# Work to complete:
Please print all of the material below, word for word.

# Material:
============

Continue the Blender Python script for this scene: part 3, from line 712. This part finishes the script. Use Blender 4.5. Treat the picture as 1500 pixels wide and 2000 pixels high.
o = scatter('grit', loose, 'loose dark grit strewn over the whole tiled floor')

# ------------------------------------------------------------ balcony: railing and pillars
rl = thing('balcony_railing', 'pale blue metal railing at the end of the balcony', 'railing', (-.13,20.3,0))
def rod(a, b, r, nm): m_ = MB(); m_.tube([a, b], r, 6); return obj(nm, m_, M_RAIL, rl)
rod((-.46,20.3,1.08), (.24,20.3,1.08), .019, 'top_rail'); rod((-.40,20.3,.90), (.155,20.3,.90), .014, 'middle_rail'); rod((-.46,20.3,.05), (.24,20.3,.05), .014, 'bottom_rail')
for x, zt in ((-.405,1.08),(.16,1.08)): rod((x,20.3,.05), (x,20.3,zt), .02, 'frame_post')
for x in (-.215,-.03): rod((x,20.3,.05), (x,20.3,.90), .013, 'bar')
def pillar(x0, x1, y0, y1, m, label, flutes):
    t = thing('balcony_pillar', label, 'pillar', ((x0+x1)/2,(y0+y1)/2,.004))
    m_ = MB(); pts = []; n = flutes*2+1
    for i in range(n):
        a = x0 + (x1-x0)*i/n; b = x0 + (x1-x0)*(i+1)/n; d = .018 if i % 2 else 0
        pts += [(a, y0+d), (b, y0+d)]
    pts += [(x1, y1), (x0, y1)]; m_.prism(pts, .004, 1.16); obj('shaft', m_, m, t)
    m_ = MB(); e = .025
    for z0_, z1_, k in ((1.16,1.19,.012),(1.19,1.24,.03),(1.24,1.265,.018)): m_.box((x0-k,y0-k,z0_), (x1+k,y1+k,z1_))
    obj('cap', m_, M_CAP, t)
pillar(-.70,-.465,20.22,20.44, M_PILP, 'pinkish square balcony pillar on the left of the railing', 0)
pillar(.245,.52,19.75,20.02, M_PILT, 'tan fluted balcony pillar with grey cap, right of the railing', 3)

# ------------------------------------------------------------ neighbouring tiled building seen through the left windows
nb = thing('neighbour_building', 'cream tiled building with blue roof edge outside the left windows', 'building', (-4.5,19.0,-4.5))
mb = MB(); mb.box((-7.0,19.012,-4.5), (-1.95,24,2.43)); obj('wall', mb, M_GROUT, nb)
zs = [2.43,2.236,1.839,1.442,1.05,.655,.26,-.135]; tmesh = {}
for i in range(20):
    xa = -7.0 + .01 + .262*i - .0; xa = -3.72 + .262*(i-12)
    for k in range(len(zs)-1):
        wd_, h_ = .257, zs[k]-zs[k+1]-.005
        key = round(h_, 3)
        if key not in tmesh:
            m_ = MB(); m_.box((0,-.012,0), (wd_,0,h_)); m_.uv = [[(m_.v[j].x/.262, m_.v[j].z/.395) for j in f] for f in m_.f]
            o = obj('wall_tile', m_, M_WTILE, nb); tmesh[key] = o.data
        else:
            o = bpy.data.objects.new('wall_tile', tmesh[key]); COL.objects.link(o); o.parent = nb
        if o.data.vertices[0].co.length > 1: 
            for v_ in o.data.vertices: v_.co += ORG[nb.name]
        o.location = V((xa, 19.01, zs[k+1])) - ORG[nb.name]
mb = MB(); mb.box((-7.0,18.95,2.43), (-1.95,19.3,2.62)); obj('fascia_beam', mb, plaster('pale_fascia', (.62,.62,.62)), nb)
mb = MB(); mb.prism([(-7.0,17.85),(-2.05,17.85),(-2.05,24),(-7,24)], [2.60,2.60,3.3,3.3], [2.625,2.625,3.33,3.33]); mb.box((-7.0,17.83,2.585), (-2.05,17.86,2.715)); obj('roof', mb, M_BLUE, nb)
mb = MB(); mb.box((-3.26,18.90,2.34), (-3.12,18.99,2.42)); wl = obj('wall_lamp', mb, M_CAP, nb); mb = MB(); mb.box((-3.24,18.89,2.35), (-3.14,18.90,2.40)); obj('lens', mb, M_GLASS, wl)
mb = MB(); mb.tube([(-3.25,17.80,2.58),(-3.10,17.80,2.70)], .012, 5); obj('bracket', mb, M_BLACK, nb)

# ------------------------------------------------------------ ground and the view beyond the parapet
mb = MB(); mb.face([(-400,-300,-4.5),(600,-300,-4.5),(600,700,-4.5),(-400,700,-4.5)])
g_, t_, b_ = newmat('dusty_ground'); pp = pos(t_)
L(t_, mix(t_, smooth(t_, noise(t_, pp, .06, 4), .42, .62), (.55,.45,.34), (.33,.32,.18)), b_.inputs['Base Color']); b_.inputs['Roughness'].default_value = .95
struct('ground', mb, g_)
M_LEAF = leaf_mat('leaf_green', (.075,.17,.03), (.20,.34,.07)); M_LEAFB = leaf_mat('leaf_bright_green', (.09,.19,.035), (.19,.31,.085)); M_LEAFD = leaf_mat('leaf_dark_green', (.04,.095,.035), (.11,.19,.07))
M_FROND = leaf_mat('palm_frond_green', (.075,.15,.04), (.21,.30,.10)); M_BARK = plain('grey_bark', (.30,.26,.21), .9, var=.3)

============

# Final result:
Continue the Blender Python script for this scene: part 3, from line 712. This part finishes the script. Use Blender 4.5. Treat the picture as 1500 pixels wide and 2000 pixels high.
o = scatter('grit', loose, 'loose dark grit strewn over the whole tiled floor')

# ------------------------------------------------------------ balcony: railing and pillars
rl = thing('balcony_railing', 'pale blue metal railing at the end of the balcony', 'railing', (-.13,20.3,0))
def rod(a, b, r, nm): m_ = MB(); m_.tube([a, b], r, 6); return obj(nm, m_, M_RAIL, rl)
rod((-.46,20.3,1.08), (.24,20.3,1.08), .019, 'top_rail'); rod((-.40,20.3,.90), (.155,20.3,.90), .014, 'middle_rail'); rod((-.46,20.3,.05), (.24,20.3,.05), .014, 'bottom_rail')
for x, zt in ((-.405,1.08),(.16,1.08)): rod((x,20.3,.05), (x,20.3,zt), .02, 'frame_post')
for x in (-.215,-.03): rod((x,20.3,.05), (x,20.3,.90), .013, 'bar')
def pillar(x0, x1, y0, y1, m, label, flutes):
    t = thing('balcony_pillar', label, 'pillar', ((x0+x1)/2,(y0+y1)/2,.004))
    m_ = MB(); pts = []; n = flutes*2+1
    for i in range(n):
        a = x0 + (x1-x0)*i/n; b = x0 + (x1-x0)*(i+1)/n; d = .018 if i % 2 else 0
        pts += [(a, y0+d), (b, y0+d)]
    pts += [(x1, y1), (x0, y1)]; m_.prism(pts, .004, 1.16); obj('shaft', m_, m, t)
    m_ = MB(); e = .025
    for z0_, z1_, k in ((1.16,1.19,.012),(1.19,1.24,.03),(1.24,1.265,.018)): m_.box((x0-k,y0-k,z0_), (x1+k,y1+k,z1_))
    obj('cap', m_, M_CAP, t)
pillar(-.70,-.465,20.22,20.44, M_PILP, 'pinkish square balcony pillar on the left of the railing', 0)
pillar(.245,.52,19.75,20.02, M_PILT, 'tan fluted balcony pillar with grey cap, right of the railing', 3)

# ------------------------------------------------------------ neighbouring tiled building seen through the left windows
nb = thing('neighbour_building', 'cream tiled building with blue roof edge outside the left windows', 'building', (-4.5,19.0,-4.5))
mb = MB(); mb.box((-7.0,19.012,-4.5), (-1.95,24,2.43)); obj('wall', mb, M_GROUT, nb)
zs = [2.43,2.236,1.839,1.442,1.05,.655,.26,-.135]; tmesh = {}
for i in range(20):
    xa = -7.0 + .01 + .262*i - .0; xa = -3.72 + .262*(i-12)
    for k in range(len(zs)-1):
        wd_, h_ = .257, zs[k]-zs[k+1]-.005
        key = round(h_, 3)
        if key not in tmesh:
            m_ = MB(); m_.box((0,-.012,0), (wd_,0,h_)); m_.uv = [[(m_.v[j].x/.262, m_.v[j].z/.395) for j in f] for f in m_.f]
            o = obj('wall_tile', m_, M_WTILE, nb); tmesh[key] = o.data
        else:
            o = bpy.data.objects.new('wall_tile', tmesh[key]); COL.objects.link(o); o.parent = nb
        if o.data.vertices[0].co.length > 1: 
            for v_ in o.data.vertices: v_.co += ORG[nb.name]
        o.location = V((xa, 19.01, zs[k+1])) - ORG[nb.name]
mb = MB(); mb.box((-7.0,18.95,2.43), (-1.95,19.3,2.62)); obj('fascia_beam', mb, plaster('pale_fascia', (.62,.62,.62)), nb)
mb = MB(); mb.prism([(-7.0,17.85),(-2.05,17.85),(-2.05,24),(-7,24)], [2.60,2.60,3.3,3.3], [2.625,2.625,3.33,3.33]); mb.box((-7.0,17.83,2.585), (-2.05,17.86,2.715)); obj('roof', mb, M_BLUE, nb)
mb = MB(); mb.box((-3.26,18.90,2.34), (-3.12,18.99,2.42)); wl = obj('wall_lamp', mb, M_CAP, nb); mb = MB(); mb.box((-3.24,18.89,2.35), (-3.14,18.90,2.40)); obj('lens', mb, M_GLASS, wl)
mb = MB(); mb.tube([(-3.25,17.80,2.58),(-3.10,17.80,2.70)], .012, 5); obj('bracket', mb, M_BLACK, nb)

# ------------------------------------------------------------ ground and the view beyond the parapet
mb = MB(); mb.face([(-400,-300,-4.5),(600,-300,-4.5),(600,700,-4.5),(-400,700,-4.5)])
g_, t_, b_ = newmat('dusty_ground'); pp = pos(t_)
L(t_, mix(t_, smooth(t_, noise(t_, pp, .06, 4), .42, .62), (.55,.45,.34), (.33,.32,.18)), b_.inputs['Base Color']); b_.inputs['Roughness'].default_value = .95
struct('ground', mb, g_)
M_LEAF = leaf_mat('leaf_green', (.075,.17,.03), (.20,.34,.07)); M_LEAFB = leaf_mat('leaf_bright_green', (.09,.19,.035), (.19,.31,.085)); M_LEAFD = leaf_mat('leaf_dark_green', (.04,.095,.035), (.11,.19,.07))
M_FROND = leaf_mat('palm_frond_green', (.075,.15,.04), (.21,.30,.10)); M_BARK = plain('grey_bark', (.30,.26,.21), .9, var=.3)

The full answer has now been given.